La Belle Époque

ROMANTIC COMEDY; 1hr 55min (French with subtitles)

STARRING: Daniel Auteuil, Guillaume Canet, Doria Tillier, Fanny Ardant

Street of dreams: Auteuil and Tillier

When a husband and wife have grown apart, the distance between them can seem unbridgeable. For middle-agers Victor (a reliably likeable Auteuil) and Marianne (Ardant, spitting chips), that distance is compounded by the direction they’ve each taken. She is an endlessly modern psychiatrist who resists her age, he’s a testy, out-of-work newspaper cartoonist for whom technology is an anathema. When Marianne gives up on Victor and boots him out of their apartment, he has nothing else to lose that he values and nowhere to go but back to 1974 Lyon, where at 25 he first met Marianne at café La Belle Époque.

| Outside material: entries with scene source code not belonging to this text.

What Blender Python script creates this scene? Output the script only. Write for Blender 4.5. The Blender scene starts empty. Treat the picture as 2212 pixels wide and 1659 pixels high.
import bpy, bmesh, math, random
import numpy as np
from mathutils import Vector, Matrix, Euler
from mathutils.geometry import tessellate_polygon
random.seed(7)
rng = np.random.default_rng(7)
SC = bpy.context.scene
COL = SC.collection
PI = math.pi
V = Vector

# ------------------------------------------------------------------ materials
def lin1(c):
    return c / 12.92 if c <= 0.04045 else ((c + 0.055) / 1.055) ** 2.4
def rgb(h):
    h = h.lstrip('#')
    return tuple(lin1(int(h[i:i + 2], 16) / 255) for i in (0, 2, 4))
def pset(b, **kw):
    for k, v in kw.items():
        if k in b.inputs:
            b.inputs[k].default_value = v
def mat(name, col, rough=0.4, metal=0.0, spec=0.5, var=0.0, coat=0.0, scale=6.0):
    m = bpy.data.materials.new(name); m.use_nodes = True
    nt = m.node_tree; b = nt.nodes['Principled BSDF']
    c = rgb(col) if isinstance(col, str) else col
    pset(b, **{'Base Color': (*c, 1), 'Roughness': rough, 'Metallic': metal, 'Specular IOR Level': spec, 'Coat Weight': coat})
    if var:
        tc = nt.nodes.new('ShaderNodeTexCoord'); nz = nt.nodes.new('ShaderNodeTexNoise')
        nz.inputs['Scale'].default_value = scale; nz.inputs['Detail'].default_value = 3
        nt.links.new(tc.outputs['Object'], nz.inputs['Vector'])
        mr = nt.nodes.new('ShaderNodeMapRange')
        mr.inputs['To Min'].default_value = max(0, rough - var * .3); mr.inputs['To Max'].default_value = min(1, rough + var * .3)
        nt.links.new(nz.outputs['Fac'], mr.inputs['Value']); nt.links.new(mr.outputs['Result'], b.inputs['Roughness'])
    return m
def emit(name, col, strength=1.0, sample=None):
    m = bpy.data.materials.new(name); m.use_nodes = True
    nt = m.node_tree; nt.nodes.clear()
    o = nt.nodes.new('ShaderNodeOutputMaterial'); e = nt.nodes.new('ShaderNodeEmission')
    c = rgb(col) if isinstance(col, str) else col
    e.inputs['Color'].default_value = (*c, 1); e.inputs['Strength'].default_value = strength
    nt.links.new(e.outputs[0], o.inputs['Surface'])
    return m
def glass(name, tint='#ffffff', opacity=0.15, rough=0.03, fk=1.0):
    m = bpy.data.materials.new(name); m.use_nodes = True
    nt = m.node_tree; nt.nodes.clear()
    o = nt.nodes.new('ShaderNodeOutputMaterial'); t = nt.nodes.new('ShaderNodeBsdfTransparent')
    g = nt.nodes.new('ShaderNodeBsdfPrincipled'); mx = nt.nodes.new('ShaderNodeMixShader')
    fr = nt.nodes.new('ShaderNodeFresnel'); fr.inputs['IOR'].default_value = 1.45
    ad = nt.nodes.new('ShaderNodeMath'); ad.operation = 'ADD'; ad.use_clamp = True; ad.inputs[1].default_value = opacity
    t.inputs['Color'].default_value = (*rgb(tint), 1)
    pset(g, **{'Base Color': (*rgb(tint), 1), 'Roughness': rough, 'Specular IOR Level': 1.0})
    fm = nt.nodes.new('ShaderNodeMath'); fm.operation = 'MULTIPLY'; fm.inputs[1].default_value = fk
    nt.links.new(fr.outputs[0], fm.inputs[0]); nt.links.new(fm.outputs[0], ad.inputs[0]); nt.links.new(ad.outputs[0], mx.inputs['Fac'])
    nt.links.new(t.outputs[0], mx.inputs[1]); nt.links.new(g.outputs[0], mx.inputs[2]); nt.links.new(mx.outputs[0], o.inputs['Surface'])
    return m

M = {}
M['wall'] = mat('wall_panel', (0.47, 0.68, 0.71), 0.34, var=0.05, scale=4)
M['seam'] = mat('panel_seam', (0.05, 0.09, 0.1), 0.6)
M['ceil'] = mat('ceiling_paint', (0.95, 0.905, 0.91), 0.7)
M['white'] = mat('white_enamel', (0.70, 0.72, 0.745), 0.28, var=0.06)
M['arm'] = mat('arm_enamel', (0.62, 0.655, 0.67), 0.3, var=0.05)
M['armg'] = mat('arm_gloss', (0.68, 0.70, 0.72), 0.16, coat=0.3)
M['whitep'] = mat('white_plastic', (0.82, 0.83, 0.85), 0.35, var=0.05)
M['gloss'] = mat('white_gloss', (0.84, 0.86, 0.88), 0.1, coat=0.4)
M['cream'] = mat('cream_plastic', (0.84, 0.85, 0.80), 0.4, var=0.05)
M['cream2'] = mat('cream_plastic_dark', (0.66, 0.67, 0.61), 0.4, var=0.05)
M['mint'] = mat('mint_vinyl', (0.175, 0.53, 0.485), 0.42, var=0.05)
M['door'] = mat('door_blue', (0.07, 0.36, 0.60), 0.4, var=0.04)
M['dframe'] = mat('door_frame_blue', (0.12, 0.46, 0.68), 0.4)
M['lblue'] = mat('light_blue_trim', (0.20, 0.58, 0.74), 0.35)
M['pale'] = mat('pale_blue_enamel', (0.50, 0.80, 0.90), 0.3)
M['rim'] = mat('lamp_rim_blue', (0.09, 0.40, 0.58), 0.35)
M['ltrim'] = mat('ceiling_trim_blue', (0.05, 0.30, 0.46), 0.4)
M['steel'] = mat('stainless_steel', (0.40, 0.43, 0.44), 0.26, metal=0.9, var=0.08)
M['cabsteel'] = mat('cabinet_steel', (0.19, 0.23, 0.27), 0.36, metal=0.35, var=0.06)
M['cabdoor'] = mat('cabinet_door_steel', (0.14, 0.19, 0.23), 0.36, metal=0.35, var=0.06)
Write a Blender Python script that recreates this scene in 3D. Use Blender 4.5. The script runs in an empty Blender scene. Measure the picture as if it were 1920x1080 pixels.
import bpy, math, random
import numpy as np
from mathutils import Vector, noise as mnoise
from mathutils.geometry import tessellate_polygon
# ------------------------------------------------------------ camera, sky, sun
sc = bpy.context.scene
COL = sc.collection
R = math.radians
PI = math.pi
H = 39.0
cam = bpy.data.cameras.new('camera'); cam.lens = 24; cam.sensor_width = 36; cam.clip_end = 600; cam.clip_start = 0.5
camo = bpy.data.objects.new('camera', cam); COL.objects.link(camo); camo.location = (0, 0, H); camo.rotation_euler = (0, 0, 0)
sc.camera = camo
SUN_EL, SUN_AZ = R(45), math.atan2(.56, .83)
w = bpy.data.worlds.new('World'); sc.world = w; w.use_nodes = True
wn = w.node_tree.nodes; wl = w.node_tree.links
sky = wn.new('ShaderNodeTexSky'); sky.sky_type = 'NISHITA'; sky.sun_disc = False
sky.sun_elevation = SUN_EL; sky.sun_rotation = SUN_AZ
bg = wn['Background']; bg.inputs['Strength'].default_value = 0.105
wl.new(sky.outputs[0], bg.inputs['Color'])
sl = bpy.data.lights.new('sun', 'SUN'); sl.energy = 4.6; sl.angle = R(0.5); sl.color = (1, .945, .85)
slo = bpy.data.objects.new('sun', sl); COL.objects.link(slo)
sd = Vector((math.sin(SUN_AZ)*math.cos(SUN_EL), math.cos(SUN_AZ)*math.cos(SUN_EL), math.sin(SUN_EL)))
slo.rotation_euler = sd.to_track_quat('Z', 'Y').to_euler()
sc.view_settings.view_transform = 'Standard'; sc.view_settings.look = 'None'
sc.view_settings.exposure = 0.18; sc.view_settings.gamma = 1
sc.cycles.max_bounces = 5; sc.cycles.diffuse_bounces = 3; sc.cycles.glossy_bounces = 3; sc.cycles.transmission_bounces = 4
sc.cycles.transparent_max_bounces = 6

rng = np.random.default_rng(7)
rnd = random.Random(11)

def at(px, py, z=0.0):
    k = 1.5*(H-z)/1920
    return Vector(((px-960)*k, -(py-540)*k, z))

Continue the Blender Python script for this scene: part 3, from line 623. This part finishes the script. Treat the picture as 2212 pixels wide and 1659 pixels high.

Victor’s simulated experience comes courtesy of a film company that re-creates past events to order for a well-heeled clientele. It’s run with a flamboyant eye for detail by an entrepreneurial director (aptly cast actor-director Canet as Antoine) whose unrealised young life Victor turned around with the gift of a book he’d illustrated. Now, Antoine is looking to return the favour to a lost man pining for a simpler time when everything was before him.


The meeting on an affectionately reconstructed café set, between a newly spruced Victor and the saucy young actress who plays his wife-to-be (Tiller), and who also happens to be tumultuously involved with Antoine, is a coup of studied cool that blends past with present. For Victor, this resurrected history is an open sesame to a freeing new lease of life. Maybe you can’t technically go home again, but the rosily inventive way writer-director Nicolas Bedos tells it, in the loopy course of reliving what’s been lost, you can be inspired to rebuild.